Patent Reform Legislation Introduced In Congress

March 6, 2009

Patent Law blogs are buzzing about the patent reform legislation introduced this week in Congress.  PatentlyO has a good summary here, including a link to the proposed legislation.  Probably the most contoversial provision, indeed the provision that derailed patent reform in 2008, is the proposed amendment to the current patent damages regime.  The proposed amendment directs the Court to determine which of three methods a jury should use to calculate damages:

(A) Entire Market Value – if the Court finds that the claimed invention’s specific contribution over the prior art is the decisive generator of revenues, damages can be based on the entire market value;

(B) Established Royalty Based on Marketplace licensing – damages will be based on the value of an established rate of the patent, or of a non-infringing substitute.

(C) Valuation Calculation – Damages based on an the portion of the product that can be attributed to the patent (apportionment).

The intended effect is to significantly curtail the application of the Georgia Pacific factors, which require consideration of these among several other factors, but do not mandate that damages be limited to a minimal license rate or an apportioned value of the patent.

Patent reform opponents lost no time in beginning to fight the measure.  EE Times reports:

“Within hours after the new bill was introduced, two industry groups and two members of the House of Representatives came out against the new measure. The issue of damages quickly emerged as the central issue.”

Indeed, the two HR members, Don Manzullo (R-Ill.) and Mike Michaud (D-Maine, put out a joint statement saying:

“By diminishing the damage awards in patent infringement cases, this bill would encourage intellectual property theft by foreign competitors, putting 298,000 American manufacturing jobs at risk and curtailing U.S. research and development spending by $66 billion, according to a recent economic study”.
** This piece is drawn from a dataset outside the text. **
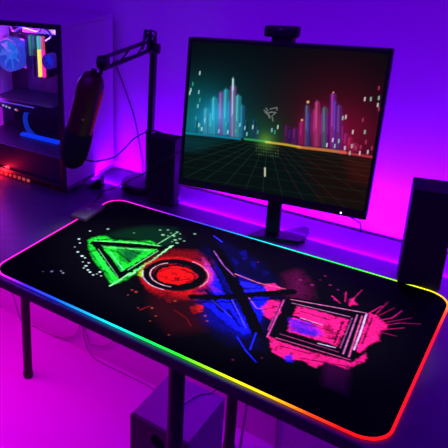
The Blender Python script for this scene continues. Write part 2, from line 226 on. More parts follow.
('poly',(67.5,15.0,105.0),0.002,0.675,[(0.1266,-0.0413),(0.1178,0.0383),(0.1204,0.0459),(0.1258,0.0393),(0.1353,-0.0412)]),
('line',(118.49999999999999,38.0,176.0),0.0018,0.5,[(0.1201,0.041),(0.125,-0.006)]),
('line',(27.0,6.0,42.0),0.0018,0.6,[(0.1243,0.0367),(0.1335,-0.0402)]),
('poly',(127.5,37.5,142.5),0.0021,0.675,[(0.136,-0.0413),(0.121,0.0864),(0.1252,0.0939),(0.1323,0.0876),(0.148,-0.0407)]),
('line',(210.49999999999997,72.5,233.49999999999997),0.0019,0.5,[(0.1246,0.0891),(0.1329,0.0136)]),
('line',(51.0,15.0,57.0),0.0018,0.6,[(0.1301,0.085),(0.1454,-0.0398)]),
('poly',(67.5,45.0,150.0),0.002,0.675,[(0.1432,-0.0408),(0.1305,0.0685),(0.1319,0.0758),(0.1361,0.0692),(0.1495,-0.041)]),
('line',(118.49999999999999,84.0,244.99999999999997),0.0019,0.5,[(0.1318,0.071),(0.1393,0.0064)]),
('line',(27.0,18.0,60.0),0.0019,0.6,[(0.1351,0.0667),(0.1483,-0.04)]),
('poly',(82.5,45.0,127.5),0.002,0.675,[(0.1497,-0.0409),(0.1379,0.0599),(0.1415,0.0674),(0.148,0.0611),(0.1605,-0.0404)]),
('line',(141.5,84.0,210.49999999999997),0.0018,0.5,[(0.141,0.0626),(0.1475,0.003)]),
('line',(33.0,18.0,51.0),0.0018,0.6,[(0.1461,0.0585),(0.1582,-0.0396)]),
('poly',(112.5,15.0,82.5),0.002,0.675,[(0.1596,-0.0405),(0.1539,0.0119),(0.1563,0.0194),(0.1617,0.0129),(0.168,-0.0404)]),
('line',(187.5,38.0,141.5),0.0018,0.5,[(0.1561,0.0146),(0.1592,-0.0163)]),
('line',(45.0,6.0,33.0),0.0018,0.6,[(0.1602,0.0103),(0.1663,-0.0394)]),
('poly',(127.5,22.5,82.5),0.002,0.675,[(0.1627,-0.0409),(0.159,-0.0043),(0.1648,0.0038),(0.1735,-0.0022),(0.1778,-0.0397)]),
('line',(210.49999999999997,49.5,141.5),0.0018,0.5,[(0.1639,-0.0011),(0.1651,-0.0227)]),
('line',(51.0,9.0,33.0),0.0018,0.6,[(0.1707,-0.005),(0.1744,-0.039)]),
('poly',(150.0,22.5,67.5),0.002,0.675,[(0.1724,-0.0405),(0.1698,-0.0123),(0.1745,-0.0044),(0.182,-0.0105),(0.1852,-0.0396)]),
('line',(244.99999999999997,49.5,118.49999999999999),0.0018,0.5,[(0.1738,-0.0093),(0.1746,-0.0258)]),
('line',(60.0,9.0,27.0),0.0018,0.6,[(0.1796,-0.0132),(0.1824,-0.0389)]),
('poly',(142.5,30.0,75.0),0.002,0.675,[(0.1809,-0.0406),(0.18,-0.0252),(0.1867,-0.017),(0.1964,-0.0227),(0.198,-0.039)]),
('line',(233.49999999999997,61.0,130.0),0.0018,0.5,[(0.1856,-0.0219),(0.185,-0.0308)]),
('line',(57.0,12.0,30.0),0.0018,0.6,[(0.1932,-0.0256),(0.1941,-0.0384)]),
('poly',(90.0,7.5,45.0),0.002,0.675,[(0.1969,-0.0397),(0.197,-0.0322),(0.2004,-0.0244),(0.2068,-0.0306),(0.2073,-0.0392)]),
('line',(153.0,26.5,84.0),0.0018,0.5,[(0.2,-0.0293),(0.1994,-0.0334)]),
('line',(36.0,3.0,18.0),0.0017,0.6,[(0.2049,-0.0333),(0.2051,-0.0384)]),
('dots',(255,170,120),0.0023,0.9,[(0.1264,0.0929),(0.0736,0.0644),(0.0652,0.0193)]),
('poly',(6,16,14),0.0025,1,[(-0.2533,-0.056),(-0.1208,-0.0464),(-0.0035,-0.046),(0.1136,-0.043),(0.2428,-0.0462),(0.2612,-0.2065),(-0.2485,-0.2075)]),
('poly',(5,50,55),0.0141,0.8,[(-0.2358,-0.0591),(-0.1171,-0.058),(-0.182,-0.0955),(-0.2382,-0.1045)]),
('poly',(25,12,5),0.0185,0.8,[(0.0693,-0.0551),(0.2328,-0.0479),(0.2374,-0.1869),(0.1295,-0.1721)]),
('poly',(60,14,8),0.0136,0.6,[(0.1702,-0.0536),(0.2334,-0.0526),(0.2315,-0.1135),(0.1883,-0.1095)]),
('line',(20,160,200),0.0054,0.5,[(-0.2275,-0.0551),(-0.1445,-0.0513),(-0.0786,-0.0495)]),
('line',(60,220,120),0.005,0.4,[(-0.0659,-0.0476),(-0.0035,-0.046)]),
('line',(240,200,60),0.0049,0.6,[(-0.0131,-0.0475),(0.0329,-0.0468),(0.0684,-0.0477)]),
('line',(240,140,70),0.0061,0.6,[(0.0638,-0.0484),(0.1252,-0.0461),(0.1691,-0.0452)]),
('line',(220,60,80),0.0058,0.5,[(0.1583,-0.0457),(0.2264,-0.0466)]),
('glow',(150,220,60),0.0226,0.22,[(-0.0134,-0.0449)]),
('line',(50,110,70),0.0012,0.14,[(-0.0375,-0.0454),(-0.2409,-0.1478)]),
('line',(50,110,70),0.0012,0.14,[(-0.0379,-0.041),(-0.2436,-0.111)]),
('line',(50,110,70),0.0012,0.14,[(-0.0363,-0.0503),(-0.2321,-0.1896)]),
('line',(50,110,70),0.0012,0.14,[(-0.0298,-0.0503),(-0.1746,-0.1873)]),
('line',(50,110,70),0.0012,0.14,[(-0.0226,-0.0509),(-0.1134,-0.1894)]),
('line',(50,110,70),0.0012,0.14,[(-0.0155,-0.0515),(-0.0545,-0.1915)]),
('line',(50,110,70),0.0012,0.14,[(-0.0096,-0.0523),(-0.0077,-0.1956)]),
('line',(50,110,70),0.0011,0.14,[(-0.0025,-0.0529),(0.0473,-0.1975)]),
('line',(110,60,40),0.0011,0.14,[(0.0052,-0.0534),(0.1048,-0.1984)]),
('line',(110,60,40),0.0011,0.14,[(0.0128,-0.0539),(0.1602,-0.1992)]),
('line',(110,60,40),0.0011,0.14,[(0.0204,-0.0543),(0.2134,-0.1999)]),
('line',(110,60,40),0.001,0.14,[(0.0247,-0.0477),(0.2406,-0.1487)]),
('line',(110,60,40),0.001,0.14,[(0.0246,-0.041),(0.238,-0.1001)]),
('line',(110,60,40),0.001,0.14,[(0.0241,-0.0371),(0.234,-0.0717)]),
('line',(40,90,60),0.0011,0.12,[(-0.2415,-0.0599),(-0.0024,-0.0562),(0.2317,-0.0553)]),
('line',(40,90,60),0.0011,0.12,[(-0.2409,-0.0682),(-0.0016,-0.0639),(0.2327,-0.0623)]),
('line',(40,90,60),0.0011,0.12,[(-0.2402,-0.078),(-0.0006,-0.0728),(0.2339,-0.0705)]),
('line',(40,90,60),0.0011,0.12,[(-0.2392,-0.0905),(0.0006,-0.0844),(0.2353,-0.0811)]),
('line',(40,90,60),0.0011,0.12,[(-0.2382,-0.1045),(0.002,-0.0973),(0.237,-0.0929)]),
('line',(40,90,60),0.0011,0.12,[(-0.2368,-0.1242),(0.0039,-0.1154),(0.2393,-0.1096)]),
('line',(40,90,60),0.0011,0.12,[(-0.235,-0.1497),(0.0064,-0.1389),(0.2423,-0.131)]),
('line',(40,90,60),0.0011,0.12,[(-0.2327,-0.181),(0.0095,-0.1677),(0.246,-0.1575)]),
('dots',(160,210,150),0.001,0.18,[(-0.0359,-0.0583),(-0.0351,-0.0661),(-0.0343,-0.0739),(-0.0336,-0.0817),(-0.0299,-0.0582),(-0.0291,-0.0659),(-0.0283,-0.0737),(-0.0275,-0.0815),(-0.0239,-0.058),(-0.0231,-0.0658),(-0.0223,-0.0735),(-0.0215,-0.0813),(-0.018,-0.0579),(-0.0172,-0.0656),(-0.0164,-0.0733),(-0.0156,-0.0811),(-0.0121,-0.0577),(-0.0113,-0.0654),(-0.0104,-0.0731),(-0.0096,-0.0809),(-0.0062,-0.0576),(-0.0053,-0.0653),(-0.0045,-0.073),(-0.0037,-0.0807),(-0.0003,-0.0574),(0.0005,-0.0651),(0.0014,-0.0728),(0.0022,-0.0805),(0.0056,-0.0573),(0.0064,-0.0649),(0.0072,-0.0726),(0.008,-0.0803),(0.0114,-0.0572),(0.0122,-0.0648),(0.0131,-0.0724),(0.0139,-0.0801),(0.0172,-0.057),(0.018,-0.0646),(0.0189,-0.0723),(0.0197,-0.0799)]),
('line',(220,230,200),0.0031,0.8,[(-0.0086,-0.115),(-0.0064,-0.1359)]),
('line',(140,145,140),0.0015,0.75,[(-0.0264,0.0327),(-0.016,0.0264),(-0.0067,0.0301)]),
('line',(140,145,140),0.0015,0.75,[(-0.0221,0.0383),(-0.0165,0.0314)]),
('line',(140,145,140),0.0015,0.75,[(-0.0123,0.037),(0.004,0.0427),(0.0046,0.0365)]),
('line',(140,145,140),0.0015,0.75,[(-0.0091,0.0298),(0.0029,0.0301),(-0.0035,0.023)]),
('line',(140,145,140),0.0015,0.75,[(-0.0157,0.0239),(-0.0099,0.0145),(-0.0125,0.0167)]),
('line',(140,145,140),0.0015,0.75,[(-0.0056,0.0202),(-0.0019,0.008)]),
('line',(140,145,140),0.0015,0.75,[(-0.0235,0.028),(-0.0104,0.0195)]),
('line',(255,230,240),0.0021,0.75,[(0.2213,0.0778),(0.2216,0.071)]),
('line',(170,220,200),0.0022,0.75,[(0.2211,0.0938),(0.2214,0.087)]),
('line',(200,60,110),0.0021,0.75,[(0.2179,0.1161),(0.2183,0.1093)]),
('line',(255,230,240),0.0022,0.75,[(0.1934,0.0884),(0.1937,0.0816)]),
('line',(170,220,200),0.0022,0.75,[(0.2055,0.0898),(0.2058,0.0829)]),
('line',(200,60,110),0.0022,0.75,[(0.2245,0.0691),(0.2249,0.0622)]),
('line',(255,230,240),0.0022,0.75,[(0.1598,0.0425),(0.16,0.0354)]),
('line',(170,220,200),0.0023,0.75,[(0.1538,0.0393),(0.154,0.0322)]),
('line',(200,60,110),0.0022,0.75,[(0.1958,0.04),(0.1962,0.033)]),
('line',(255,230,240),0.0022,0.75,[(0.179,0.0094),(0.1793,0.0023)]),
('line',(170,220,200),0.0022,0.75,[(0.2037,0.0129),(0.204,0.0059)]),
('line',(200,60,110),0.0022,0.75,[(0.2089,-0.01),(0.2092,-0.0171)]),
('line',(255,230,240),0.0023,0.75,[(0.1391,-0.0157),(0.1394,-0.023)]),
('line',(170,220,200),0.0023,0.75,[(0.1523,-0.0161),(0.1526,-0.0234)]),
('line',(200,60,110),0.0023,0.75,[(0.2003,-0.0233),(0.2006,-0.0304)]),
('line',(255,230,240),0.0023,0.75,[(0.1672,-0.0309),(0.1675,-0.0381)]),
('line',(170,220,200),0.0023,0.75,[(0.1813,-0.0238),(0.1816,-0.031)]),
('line',(200,60,110),0.0022,0.75,[(0.223,-0.0221),(0.2234,-0.0292)]),
('line',(255,230,240),0.0022,0.75,[(0.2162,-0.0327),(0.2165,-0.0398)]),
('line',(170,220,200),0.0023,0.75,[(0.1453,-0.0294),(0.1455,-0.0367)]),
('line',(200,60,110),0.0023,0.75,[(0.16,-0.0418),(0.1602,-0.0491)]),
('line',(255,230,240),0.0023,0.75,[(0.1276,-0.0297),(0.1279,-0.037)]),
('line',(170,220,200),0.0023,0.75,[(0.1793,-0.0411),(0.1796,-0.0483)]),
('line',(200,60,110),0.0023,0.75,[(0.1902,-0.0272),(0.1906,-0.0344)]),
('line',(255,230,240),0.0022,0.75,[(0.2001,-0.0377),(0.2004,-0.0449)]),
('line',(200,255,240),0.0027,0.7,[(-0.1988,0.1135),(-0.199,0.1062)]),
('line',(60,190,150),0.0027,0.7,[(-0.2155,0.0831),(-0.2158,0.0757)]),
('line',(150,230,255),0.0027,0.7,[(-0.1975,0.0637),(-0.1977,0.0563)]),
('line',(200,255,240),0.0027,0.7,[(-0.2198,0.0668),(-0.22,0.0593)]),
('line',(60,190,150),0.0027,0.7,[(-0.1931,0.043),(-0.1933,0.0355)]),
('line',(150,230,255),0.0027,0.7,[(-0.1973,0.0264),(-0.1975,0.0189)]),
('line',(200,255,240),0.0028,0.7,[(-0.2219,0.0585),(-0.2222,0.051)]),
('line',(60,190,150),0.0027,0.7,[(-0.2002,-0.0063),(-0.2004,-0.0139)]),
('line',(150,230,255),0.0027,0.7,[(-0.1752,-0.0085),(-0.1754,-0.0161)]),
('line',(200,255,240),0.0027,0.7,[(-0.1814,-0.0337),(-0.1816,-0.0414)]),
('line',(60,190,150),0.0027,0.7,[(-0.1582,-0.017),(-0.1584,-0.0246)]),
('line',(150,230,255),0.0027,0.7,[(-0.1353,-0.0327),(-0.1355,-0.0402)]),
('line',(200,255,240),0.0026,0.7,[(-0.1115,-0.032),(-0.1116,-0.0395)]),
('line',(60,190,150),0.0026,0.7,[(-0.0911,-0.0265),(-0.0912,-0.0339)]),
('line',(150,230,255),0.0025,0.7,[(-0.069,-0.0155),(-0.0691,-0.0228)]),
('line',(200,255,240),0.0025,0.7,[(-0.0493,-0.0102),(-0.0493,-0.0175)]),
('line',(60,190,150),0.0025,0.7,[(-0.0357,-0.0213),(-0.0357,-0.0285)]),
('line',(150,230,255),0.0026,0.7,[(-0.0625,-0.0303),(-0.0625,-0.0376)]),
('line',(200,255,240),0.0027,0.7,[(-0.1905,-0.0241),(-0.1907,-0.0317)]),
('line',(60,190,150),0.0027,0.7,[(-0.1186,-0.0117),(-0.1187,-0.0192)]),
('line',(150,230,255),0.0026,0.7,[(-0.0824,-0.0095),(-0.0825,-0.0168)]),
('line',(200,255,240),0.0025,0.7,[(0.0112,-0.0019),(0.0113,-0.009)]),
('line',(60,190,150),0.0024,0.7,[(0.0054,-0.0154),(0.0055,-0.0226)]),
('line',(150,230,255),0.0025,0.7,[(-0.0023,-0.0114),(-0.0022,-0.0186)])]
import bpy, bmesh, math, random
import numpy as np
from mathutils import Vector, Matrix, Euler
random.seed(4)
COL = bpy.context.scene.collection
FLOOR = -0.87
WALL_Y = 0.763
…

The congressmen are likely getting their numbers from a study put out by the anti patent reform group Innovation Alliance, by Case Western economist Scott Shane.  Shane argues that the reform would cause a reduction in the value of U.S. patents, which in turn would cause a reduction in the public value of U.S. Companies, causing a drop in R&D investment of $66 billion and a loss of anywhere from 51,000 – 298,000 manufacturing jobs.  Julian Sanchez’s excellent analysis of the patent reform bill dismantles Shane’s study, noting the fallacies in (1) assuming that any increase in patent damages automatically increases the value of U.S. companies, without accounting for the savings in reduced awards paid by accused infringers, and (2) assuming that a reduction in patent damages will cause a dollar for dollar reduction in the value of U.S. patents (in fact anticipated damages are only one factor in the complex formulas used to value intellectual property).
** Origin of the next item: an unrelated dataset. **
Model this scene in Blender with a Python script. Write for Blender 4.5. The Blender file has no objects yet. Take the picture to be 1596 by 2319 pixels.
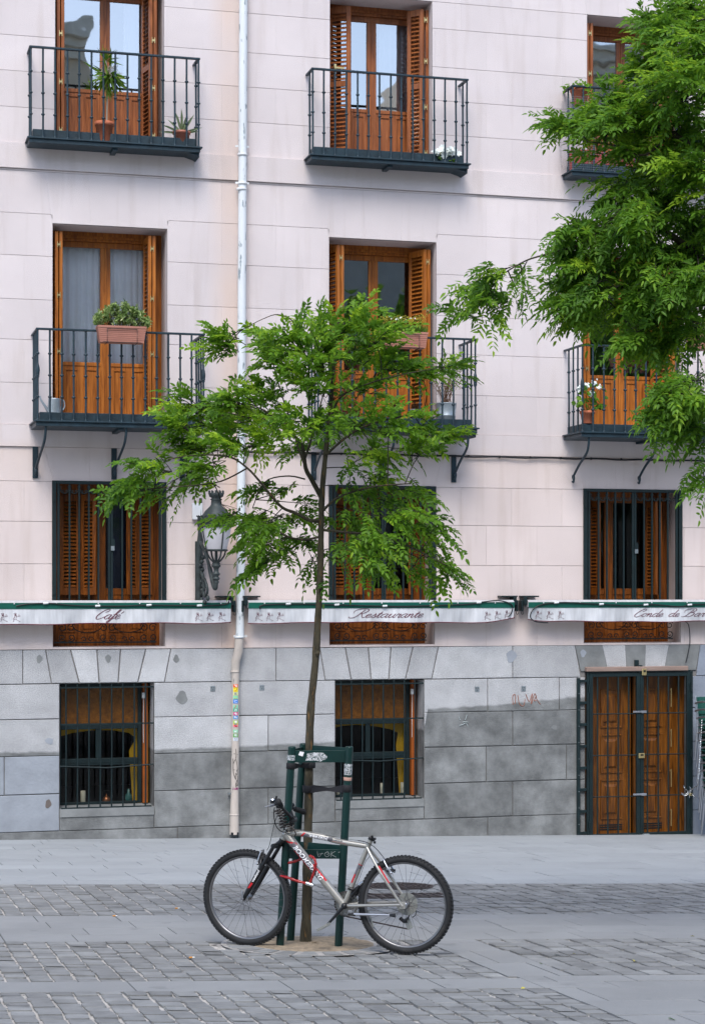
import bpy, math, random
import numpy as np
from mathutils import Vector, Matrix

# ------------------------------------------------------------------ camera, sky, sun, exposure
random.seed(7); rng = np.random.default_rng(11)
SC = bpy.context.scene
COL = SC.collection
FPX, HZ, CX0 = 4300.0, 1340.0, 798.0            # focal length and horizon in measured photo pixels
TH = math.atan(1160/4300)
CAM = np.array([0.0, -23.07, 3.1])
FW = np.array([math.sin(TH), math.cos(TH), 0.0]); RT = np.array([math.cos(TH), -math.sin(TH), 0.0]); UP = np.array([0, 0, 1.0])
cd = bpy.data.cameras.new('camera'); cam = bpy.data.objects.new('camera', cd); COL.objects.link(cam)
cam.location = CAM; cam.rotation_euler = (math.pi/2, 0, -TH)
cd.sensor_fit = 'HORIZONTAL'; cd.sensor_width = 36; cd.lens = FPX/1596*36; cd.shift_y = 180.5/1596
cd.clip_start = 0.5; cd.clip_end = 500
SC.camera = cam
SUN_EL, SUN_AZ = math.radians(54), math.radians(-160)   # high, behind the camera's left shoulder
w = bpy.data.worlds.new('World'); SC.world = w; w.use_nodes = True
sk = w.node_tree.nodes.new('ShaderNodeTexSky'); sk.sky_type = 'NISHITA'; sk.sun_disc = False
sk.sun_elevation = SUN_EL; sk.sun_rotation = math.radians(200); sk.air_density = 1.0; sk.dust_density = 1.6; sk.ozone_density = 1.0
bg = w.node_tree.nodes['Background']; bg.inputs[1].default_value = 0.13
w.node_tree.links.new(sk.outputs[0], bg.inputs[0])
sd = bpy.data.lights.new('sun', 'SUN'); sd.energy = 1.25; sd.angle = math.radians(28); sd.color = (1.0, 0.96, 0.91)
so = bpy.data.objects.new('sun', sd); COL.objects.link(so)
sdir = Vector((math.sin(math.radians(200))*math.cos(SUN_EL), math.cos(math.radians(200))*math.cos(SUN_EL), math.sin(SUN_EL)))
so.rotation_euler = sdir.to_track_quat('Z', 'Y').to_euler(); so.location = (0, -20, 30)
SC.view_settings.view_transform = 'Standard'; SC.view_settings.look = 'None'
SC.view_settings.exposure = 1.24; SC.view_settings.gamma = 1.0

def ray(px, py): return FW + RT*(px-CX0)/FPX + UP*(HZ-py)/FPX
def at_depth(px, py, Z): return CAM + Z*ray(px, py)
def at_wall(px, py, off=0.0):
    r = ray(px, py); return CAM + r*((-off-CAM[1])/r[1])
GX, GY, G0 = -0.026, -0.054, 0.157
_A = at_wall(0, 1905); _B = at_wall(1520, 1892); _C = at_depth(560, 2146, 13.1)
GX, GY, G0 = np.linalg.solve(np.array([[p[0], p[1], 1] for p in (_A, _B, _C)]), [_A[2], _B[2], _C[2]])
def gz(x, y): return GX*x + GY*y + G0
def at_ground(px, py):
    r = ray(px, py); n = np.array([GX, GY, -1]); return CAM + r*(-(n@CAM+G0)/(n@r))

# ------------------------------------------------------------------ materials
def toned(nt, col_out, base=1.0):
    """each block or stone has its own slightly different tone"""
    a = nt.nodes.new('ShaderNodeAttribute'); a.attribute_name = 'tone'; ad = nt.nodes.new('ShaderNodeMath'); ad.operation = 'ADD'; ad.inputs[1].default_value = base; nt.links.new(a.outputs['Fac'], ad.inputs[0])
    sc = nt.nodes.new('ShaderNodeVectorMath'); sc.operation = 'SCALE'; nt.links.new(col_out, sc.inputs[0]); nt.links.new(ad.outputs[0], sc.inputs['Scale']); return sc.outputs[0]
def _n(nt, t, **k):
    n = nt.nodes.new(t)
    for a, b in k.items(): setattr(n, a, b)
    return n
MATS = {}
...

Patent Reform Organizations Gearing Up for Legislative Battle

February 22, 2009

The various organizations created to advance particular interests in patent reform have started to prepare for the coming legislative battles.  Not surprisingly, they have styled their messages around the recent economic storms, arguing that their policies will improve American economic health and competitive ness.

The National Journal reports that the Coalition on Patent Fairness has revamped its website and focused its message on the economic benefits of patent  reform.  The Coalition’s website includes a new blog where they announce the changes.  The National Journal notes that the Coalition joins other organizations gearing up both sides of the aisle, including the Manufacturers Alliance on Patent Policy, the Innovation Alliance, and the Coalition for 21st Century Patent Reform.

Indeed, the Manufacturers Alliance on Patent Policy recently coordinated a letter by over 130 manufacturers to President Obama asking that the administration approach patent reform at a much slower pace (or perhaps even exchewing the idea entirely).  The Manufactuers’ Alliance essentially argues that the changes wrought by the Supreme Court and Federal Circuit in patent litigation relieve the need for patent reform.  Their letter is reported by IP Watchdog here and PHOSITA here.